● **Data segment**:

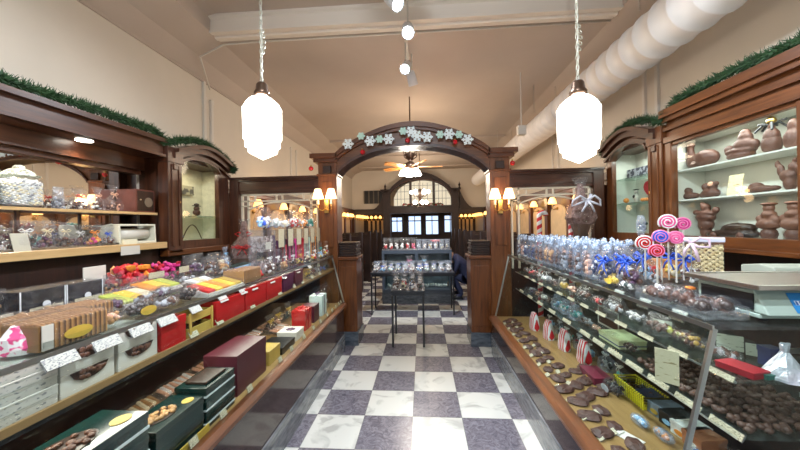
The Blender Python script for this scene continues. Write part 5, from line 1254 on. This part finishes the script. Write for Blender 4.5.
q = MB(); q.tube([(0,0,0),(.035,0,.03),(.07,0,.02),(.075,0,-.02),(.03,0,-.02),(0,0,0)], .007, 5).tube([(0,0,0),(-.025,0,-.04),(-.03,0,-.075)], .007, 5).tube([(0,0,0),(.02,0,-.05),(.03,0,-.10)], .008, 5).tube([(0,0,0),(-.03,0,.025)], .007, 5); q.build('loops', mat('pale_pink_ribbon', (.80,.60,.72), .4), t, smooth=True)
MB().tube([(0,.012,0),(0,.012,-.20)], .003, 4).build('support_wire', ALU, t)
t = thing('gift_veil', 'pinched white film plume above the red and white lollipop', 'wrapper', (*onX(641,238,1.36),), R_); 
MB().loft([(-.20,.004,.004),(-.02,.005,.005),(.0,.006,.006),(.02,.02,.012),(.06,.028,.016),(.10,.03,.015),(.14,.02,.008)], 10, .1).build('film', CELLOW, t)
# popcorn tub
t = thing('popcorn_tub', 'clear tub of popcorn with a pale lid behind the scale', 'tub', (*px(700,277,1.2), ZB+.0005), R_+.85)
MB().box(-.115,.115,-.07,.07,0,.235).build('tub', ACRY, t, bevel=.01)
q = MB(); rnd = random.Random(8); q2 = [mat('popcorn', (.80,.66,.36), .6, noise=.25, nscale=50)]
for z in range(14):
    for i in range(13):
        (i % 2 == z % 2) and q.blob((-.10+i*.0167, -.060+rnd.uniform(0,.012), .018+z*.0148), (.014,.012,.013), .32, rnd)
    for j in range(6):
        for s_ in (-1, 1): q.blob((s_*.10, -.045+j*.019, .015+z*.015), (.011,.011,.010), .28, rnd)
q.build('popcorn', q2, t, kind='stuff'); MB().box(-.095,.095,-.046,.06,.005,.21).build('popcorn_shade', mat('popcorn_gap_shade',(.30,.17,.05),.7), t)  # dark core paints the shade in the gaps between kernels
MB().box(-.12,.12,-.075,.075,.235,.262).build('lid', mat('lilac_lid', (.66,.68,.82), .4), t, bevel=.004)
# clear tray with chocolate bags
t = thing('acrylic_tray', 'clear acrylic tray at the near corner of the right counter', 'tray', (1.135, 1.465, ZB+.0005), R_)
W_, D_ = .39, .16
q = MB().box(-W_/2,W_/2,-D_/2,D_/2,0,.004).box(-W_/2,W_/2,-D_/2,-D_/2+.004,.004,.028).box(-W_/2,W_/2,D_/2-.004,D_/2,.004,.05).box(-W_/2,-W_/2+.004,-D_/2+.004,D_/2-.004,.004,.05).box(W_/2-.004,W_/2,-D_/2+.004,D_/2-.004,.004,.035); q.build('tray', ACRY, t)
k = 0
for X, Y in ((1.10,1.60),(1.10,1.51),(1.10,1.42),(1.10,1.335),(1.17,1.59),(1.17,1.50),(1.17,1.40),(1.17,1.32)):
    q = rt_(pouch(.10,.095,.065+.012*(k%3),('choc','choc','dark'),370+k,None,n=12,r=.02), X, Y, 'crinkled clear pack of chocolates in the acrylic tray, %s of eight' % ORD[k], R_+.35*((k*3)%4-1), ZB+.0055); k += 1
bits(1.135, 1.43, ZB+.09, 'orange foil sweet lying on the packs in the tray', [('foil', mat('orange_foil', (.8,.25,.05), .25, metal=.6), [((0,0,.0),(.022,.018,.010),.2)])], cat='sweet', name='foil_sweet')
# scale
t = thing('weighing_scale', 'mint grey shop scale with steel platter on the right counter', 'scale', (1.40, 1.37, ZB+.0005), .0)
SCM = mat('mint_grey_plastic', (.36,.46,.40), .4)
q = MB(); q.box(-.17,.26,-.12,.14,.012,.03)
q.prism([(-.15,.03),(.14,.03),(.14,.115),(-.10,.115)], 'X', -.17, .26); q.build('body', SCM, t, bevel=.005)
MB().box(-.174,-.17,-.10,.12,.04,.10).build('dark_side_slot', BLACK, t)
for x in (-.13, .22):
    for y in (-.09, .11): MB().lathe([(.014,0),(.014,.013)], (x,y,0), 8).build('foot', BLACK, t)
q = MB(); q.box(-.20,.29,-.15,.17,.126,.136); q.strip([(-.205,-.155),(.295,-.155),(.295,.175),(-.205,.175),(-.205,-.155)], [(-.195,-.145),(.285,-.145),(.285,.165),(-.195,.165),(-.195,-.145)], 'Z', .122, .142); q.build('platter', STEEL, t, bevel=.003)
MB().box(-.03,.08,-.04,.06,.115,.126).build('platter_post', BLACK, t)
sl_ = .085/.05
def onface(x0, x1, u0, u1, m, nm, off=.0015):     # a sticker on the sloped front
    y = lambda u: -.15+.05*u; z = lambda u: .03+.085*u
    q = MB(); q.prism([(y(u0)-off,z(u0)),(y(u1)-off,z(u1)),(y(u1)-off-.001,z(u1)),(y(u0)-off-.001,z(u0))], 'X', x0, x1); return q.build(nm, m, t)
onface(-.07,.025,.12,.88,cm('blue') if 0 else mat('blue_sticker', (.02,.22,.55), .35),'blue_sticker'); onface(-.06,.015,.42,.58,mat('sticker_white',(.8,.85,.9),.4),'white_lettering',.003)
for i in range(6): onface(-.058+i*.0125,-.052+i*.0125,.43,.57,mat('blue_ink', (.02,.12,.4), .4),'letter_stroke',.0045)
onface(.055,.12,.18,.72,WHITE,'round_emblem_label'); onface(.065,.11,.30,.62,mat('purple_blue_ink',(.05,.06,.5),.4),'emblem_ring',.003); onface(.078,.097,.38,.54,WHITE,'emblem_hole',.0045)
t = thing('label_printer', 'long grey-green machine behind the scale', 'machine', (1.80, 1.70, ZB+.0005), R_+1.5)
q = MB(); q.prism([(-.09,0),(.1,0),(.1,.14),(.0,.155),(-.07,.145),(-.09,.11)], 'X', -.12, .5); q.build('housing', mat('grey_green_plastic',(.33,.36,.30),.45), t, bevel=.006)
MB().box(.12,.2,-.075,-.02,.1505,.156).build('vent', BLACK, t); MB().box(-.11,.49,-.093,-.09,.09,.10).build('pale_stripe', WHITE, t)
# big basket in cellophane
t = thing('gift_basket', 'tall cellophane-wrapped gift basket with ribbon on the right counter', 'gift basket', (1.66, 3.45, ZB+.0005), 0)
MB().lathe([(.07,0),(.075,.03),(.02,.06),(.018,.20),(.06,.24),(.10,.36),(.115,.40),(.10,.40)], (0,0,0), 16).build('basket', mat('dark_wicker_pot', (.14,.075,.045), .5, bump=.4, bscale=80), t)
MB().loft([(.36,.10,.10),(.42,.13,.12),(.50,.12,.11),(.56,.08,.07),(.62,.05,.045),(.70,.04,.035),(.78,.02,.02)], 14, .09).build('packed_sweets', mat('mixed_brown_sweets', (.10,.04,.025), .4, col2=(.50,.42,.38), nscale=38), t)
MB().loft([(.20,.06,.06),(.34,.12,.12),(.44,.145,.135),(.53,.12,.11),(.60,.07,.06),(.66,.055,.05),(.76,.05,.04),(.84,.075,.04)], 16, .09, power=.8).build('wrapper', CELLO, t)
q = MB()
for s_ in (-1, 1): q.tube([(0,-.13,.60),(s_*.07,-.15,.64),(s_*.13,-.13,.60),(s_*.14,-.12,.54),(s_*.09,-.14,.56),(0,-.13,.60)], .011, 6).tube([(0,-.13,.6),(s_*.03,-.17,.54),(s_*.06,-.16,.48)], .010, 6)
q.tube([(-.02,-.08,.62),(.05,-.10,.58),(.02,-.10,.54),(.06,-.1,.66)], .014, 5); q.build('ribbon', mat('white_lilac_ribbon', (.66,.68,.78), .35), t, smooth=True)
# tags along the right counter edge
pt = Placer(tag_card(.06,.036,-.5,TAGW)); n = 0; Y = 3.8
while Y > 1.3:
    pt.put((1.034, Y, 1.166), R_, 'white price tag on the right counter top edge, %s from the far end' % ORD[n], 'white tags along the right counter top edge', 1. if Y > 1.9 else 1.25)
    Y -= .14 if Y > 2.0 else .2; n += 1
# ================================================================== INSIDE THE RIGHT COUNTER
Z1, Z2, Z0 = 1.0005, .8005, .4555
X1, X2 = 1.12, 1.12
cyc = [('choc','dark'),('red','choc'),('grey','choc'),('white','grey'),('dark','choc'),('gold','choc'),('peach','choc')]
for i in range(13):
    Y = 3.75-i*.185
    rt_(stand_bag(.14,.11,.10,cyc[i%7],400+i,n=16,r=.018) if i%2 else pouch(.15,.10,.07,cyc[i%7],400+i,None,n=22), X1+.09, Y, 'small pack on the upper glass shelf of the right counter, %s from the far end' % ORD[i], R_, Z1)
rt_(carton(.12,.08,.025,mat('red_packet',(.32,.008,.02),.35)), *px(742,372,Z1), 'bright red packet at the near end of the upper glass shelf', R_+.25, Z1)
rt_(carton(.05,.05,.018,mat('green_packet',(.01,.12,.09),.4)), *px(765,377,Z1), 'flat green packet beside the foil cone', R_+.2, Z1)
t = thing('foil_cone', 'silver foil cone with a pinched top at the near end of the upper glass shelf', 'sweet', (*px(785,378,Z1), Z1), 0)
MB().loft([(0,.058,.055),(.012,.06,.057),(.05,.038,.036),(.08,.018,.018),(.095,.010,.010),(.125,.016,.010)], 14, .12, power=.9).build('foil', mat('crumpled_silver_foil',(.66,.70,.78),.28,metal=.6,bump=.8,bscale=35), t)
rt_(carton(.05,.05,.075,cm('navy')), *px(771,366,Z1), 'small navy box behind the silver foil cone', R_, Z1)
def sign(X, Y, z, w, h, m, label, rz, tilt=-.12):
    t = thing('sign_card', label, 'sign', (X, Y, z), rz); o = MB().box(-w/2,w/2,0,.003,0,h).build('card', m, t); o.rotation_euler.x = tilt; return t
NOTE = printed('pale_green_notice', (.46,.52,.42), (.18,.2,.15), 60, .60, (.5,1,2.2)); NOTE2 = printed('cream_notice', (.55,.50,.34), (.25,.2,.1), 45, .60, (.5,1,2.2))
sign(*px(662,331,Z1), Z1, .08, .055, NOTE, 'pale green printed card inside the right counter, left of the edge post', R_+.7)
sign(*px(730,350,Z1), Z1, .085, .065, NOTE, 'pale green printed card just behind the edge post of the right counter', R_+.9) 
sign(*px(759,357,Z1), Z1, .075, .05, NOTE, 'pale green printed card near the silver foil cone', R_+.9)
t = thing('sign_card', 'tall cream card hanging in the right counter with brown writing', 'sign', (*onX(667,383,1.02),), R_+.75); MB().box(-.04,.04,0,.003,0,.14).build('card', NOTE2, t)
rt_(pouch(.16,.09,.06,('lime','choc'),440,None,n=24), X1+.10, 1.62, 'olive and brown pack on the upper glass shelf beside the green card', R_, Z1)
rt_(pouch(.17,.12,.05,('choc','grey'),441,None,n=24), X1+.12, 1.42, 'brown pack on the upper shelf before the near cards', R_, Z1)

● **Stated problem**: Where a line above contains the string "from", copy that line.

● **Reply**:
The Blender Python script for this scene continues. Write part 5, from line 1254 on. This part finishes the script. Write for Blender 4.5.
    pt.put((1.034, Y, 1.166), R_, 'white price tag on the right counter top edge, %s from the far end' % ORD[n], 'white tags along the right counter top edge', 1. if Y > 1.9 else 1.25)
    rt_(stand_bag(.14,.11,.10,cyc[i%7],400+i,n=16,r=.018) if i%2 else pouch(.15,.10,.07,cyc[i%7],400+i,None,n=22), X1+.09, Y, 'small pack on the upper glass shelf of the right counter, %s from the far end' % ORD[i], R_, Z1)